QVC, part of John Malone’s Liberty Interactive, is so often the target of parody that it’s easy to forget how profitable the shop-from-your-couch network is: it made $8.8bn last year and its airtime is coveted real estate for eager retailers. The six-minute segments (simulcast on YouTube), during which interested viewers call in to buy the items being displayed, can generate tens of thousands of dollars in sales and generate exposure to the huge daytime TV audience in the US for a wannabe mogul’s jewelry or fashion designs.
Zulily has been something of a distressed asset in recent months: the stock was downgraded by Goldman Sachs in July from “buy” to “neutral” on fears that the company’s user base was getting tired of the service and leaving it behind at rates that couldn’t sustain the company’s growth. Still, Goldman estimated that the company has some 2.8 million active customers.
The company started off very strong, with four rounds of funding including a series D of $85bn led by blue-chip Silicon Valley investor Andreessen Horowitz. Founded in 2010, Zulily went public in November 2013 and its stock surged 71% on the first day of trading and reached a peak market cap of $7bn the following February.
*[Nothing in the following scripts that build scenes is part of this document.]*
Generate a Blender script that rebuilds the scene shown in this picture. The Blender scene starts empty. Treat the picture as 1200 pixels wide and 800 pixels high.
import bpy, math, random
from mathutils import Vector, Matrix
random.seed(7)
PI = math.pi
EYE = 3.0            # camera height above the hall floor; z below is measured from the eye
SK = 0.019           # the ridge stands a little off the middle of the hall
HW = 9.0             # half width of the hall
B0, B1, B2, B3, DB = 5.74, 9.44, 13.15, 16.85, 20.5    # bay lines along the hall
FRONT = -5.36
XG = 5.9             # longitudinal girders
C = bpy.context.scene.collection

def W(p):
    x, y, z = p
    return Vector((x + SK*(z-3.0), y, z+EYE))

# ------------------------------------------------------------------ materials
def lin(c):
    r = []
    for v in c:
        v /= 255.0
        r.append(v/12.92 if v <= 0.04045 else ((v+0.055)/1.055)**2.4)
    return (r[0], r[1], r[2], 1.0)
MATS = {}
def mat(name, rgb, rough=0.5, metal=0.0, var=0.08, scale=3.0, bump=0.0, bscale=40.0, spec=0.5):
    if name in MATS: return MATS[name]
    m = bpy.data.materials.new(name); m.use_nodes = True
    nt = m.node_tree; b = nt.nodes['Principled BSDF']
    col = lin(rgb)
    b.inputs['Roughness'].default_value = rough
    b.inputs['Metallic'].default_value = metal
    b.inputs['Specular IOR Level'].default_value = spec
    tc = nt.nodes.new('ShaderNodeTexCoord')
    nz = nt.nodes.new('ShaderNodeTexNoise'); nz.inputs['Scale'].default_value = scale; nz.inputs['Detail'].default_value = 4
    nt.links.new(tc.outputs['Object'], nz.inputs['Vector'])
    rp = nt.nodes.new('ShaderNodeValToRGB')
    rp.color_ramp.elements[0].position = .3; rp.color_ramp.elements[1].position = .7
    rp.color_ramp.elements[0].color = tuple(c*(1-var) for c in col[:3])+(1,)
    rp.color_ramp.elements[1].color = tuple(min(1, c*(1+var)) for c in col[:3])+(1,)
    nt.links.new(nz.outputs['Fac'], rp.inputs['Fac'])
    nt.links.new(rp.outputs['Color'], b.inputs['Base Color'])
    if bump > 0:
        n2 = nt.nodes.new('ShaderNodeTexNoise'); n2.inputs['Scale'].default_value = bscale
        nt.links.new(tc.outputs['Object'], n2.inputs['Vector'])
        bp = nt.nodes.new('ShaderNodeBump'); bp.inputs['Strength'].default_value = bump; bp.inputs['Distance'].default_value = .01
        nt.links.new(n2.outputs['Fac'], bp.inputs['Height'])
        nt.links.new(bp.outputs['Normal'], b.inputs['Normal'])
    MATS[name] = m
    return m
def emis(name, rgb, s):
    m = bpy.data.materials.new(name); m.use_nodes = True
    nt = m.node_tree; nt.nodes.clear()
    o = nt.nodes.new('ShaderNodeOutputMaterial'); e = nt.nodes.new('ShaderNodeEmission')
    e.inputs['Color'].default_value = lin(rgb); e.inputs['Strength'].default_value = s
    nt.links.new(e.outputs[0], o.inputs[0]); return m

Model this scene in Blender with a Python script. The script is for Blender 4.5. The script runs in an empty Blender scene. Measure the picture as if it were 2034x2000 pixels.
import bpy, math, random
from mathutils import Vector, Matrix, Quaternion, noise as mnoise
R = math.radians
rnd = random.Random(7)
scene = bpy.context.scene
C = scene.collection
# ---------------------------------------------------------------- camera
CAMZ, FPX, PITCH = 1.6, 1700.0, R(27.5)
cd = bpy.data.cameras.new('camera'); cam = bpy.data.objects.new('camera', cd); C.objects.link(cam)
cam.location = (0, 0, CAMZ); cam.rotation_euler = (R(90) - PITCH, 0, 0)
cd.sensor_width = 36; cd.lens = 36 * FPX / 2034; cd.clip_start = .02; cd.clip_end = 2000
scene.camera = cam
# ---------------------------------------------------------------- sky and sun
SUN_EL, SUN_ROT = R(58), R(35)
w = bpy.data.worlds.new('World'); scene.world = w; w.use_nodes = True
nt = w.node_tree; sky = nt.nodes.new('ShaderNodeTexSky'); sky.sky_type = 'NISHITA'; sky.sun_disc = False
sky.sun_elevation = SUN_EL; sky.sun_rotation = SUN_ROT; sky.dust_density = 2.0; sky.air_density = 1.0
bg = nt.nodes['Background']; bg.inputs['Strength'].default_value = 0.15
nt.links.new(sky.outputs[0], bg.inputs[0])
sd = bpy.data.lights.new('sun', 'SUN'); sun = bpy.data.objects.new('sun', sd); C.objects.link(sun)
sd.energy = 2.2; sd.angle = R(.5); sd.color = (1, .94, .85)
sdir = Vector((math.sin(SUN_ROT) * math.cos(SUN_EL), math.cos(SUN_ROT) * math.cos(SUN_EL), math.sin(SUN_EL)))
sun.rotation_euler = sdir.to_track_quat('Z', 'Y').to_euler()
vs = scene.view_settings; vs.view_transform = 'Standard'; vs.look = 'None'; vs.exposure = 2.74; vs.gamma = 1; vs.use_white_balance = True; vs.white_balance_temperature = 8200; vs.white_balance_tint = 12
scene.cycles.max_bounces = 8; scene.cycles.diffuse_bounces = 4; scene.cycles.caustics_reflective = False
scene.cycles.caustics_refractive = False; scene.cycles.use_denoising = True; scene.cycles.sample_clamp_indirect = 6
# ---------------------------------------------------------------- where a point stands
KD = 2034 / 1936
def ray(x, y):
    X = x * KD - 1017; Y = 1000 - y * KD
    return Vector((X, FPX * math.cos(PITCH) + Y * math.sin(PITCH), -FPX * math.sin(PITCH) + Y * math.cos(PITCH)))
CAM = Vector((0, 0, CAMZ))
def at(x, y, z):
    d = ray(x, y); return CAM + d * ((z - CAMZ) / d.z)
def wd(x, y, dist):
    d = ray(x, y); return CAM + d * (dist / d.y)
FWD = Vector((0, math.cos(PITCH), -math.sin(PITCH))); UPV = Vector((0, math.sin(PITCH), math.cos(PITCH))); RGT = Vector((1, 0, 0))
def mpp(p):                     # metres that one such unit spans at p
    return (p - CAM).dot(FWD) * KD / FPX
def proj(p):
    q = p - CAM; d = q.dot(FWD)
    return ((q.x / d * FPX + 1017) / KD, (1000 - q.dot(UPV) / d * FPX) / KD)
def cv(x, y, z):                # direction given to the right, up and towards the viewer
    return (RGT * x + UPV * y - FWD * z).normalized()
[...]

Since then it’s been inexorably downhill for Zulily’s shares, and Liberty clearly sees value in the acquisition. It’s not bad news for Alibaba, either, whose 9.3% stake in Zulily is worth some $223m at the purchase price (shares of Zulily also rose sharply and stayed high on the news of its acquisition).
Liberty issued a statement on the deal, saying that the company would be incorporated into Liberty’s QVC tracking stock, suggesting strong collaboration between the organizations. “Combined under Liberty, we have an incredible opportunity to delight shoppers from the TV to the internet,” said Greg Maffei, Liberty’s CEO.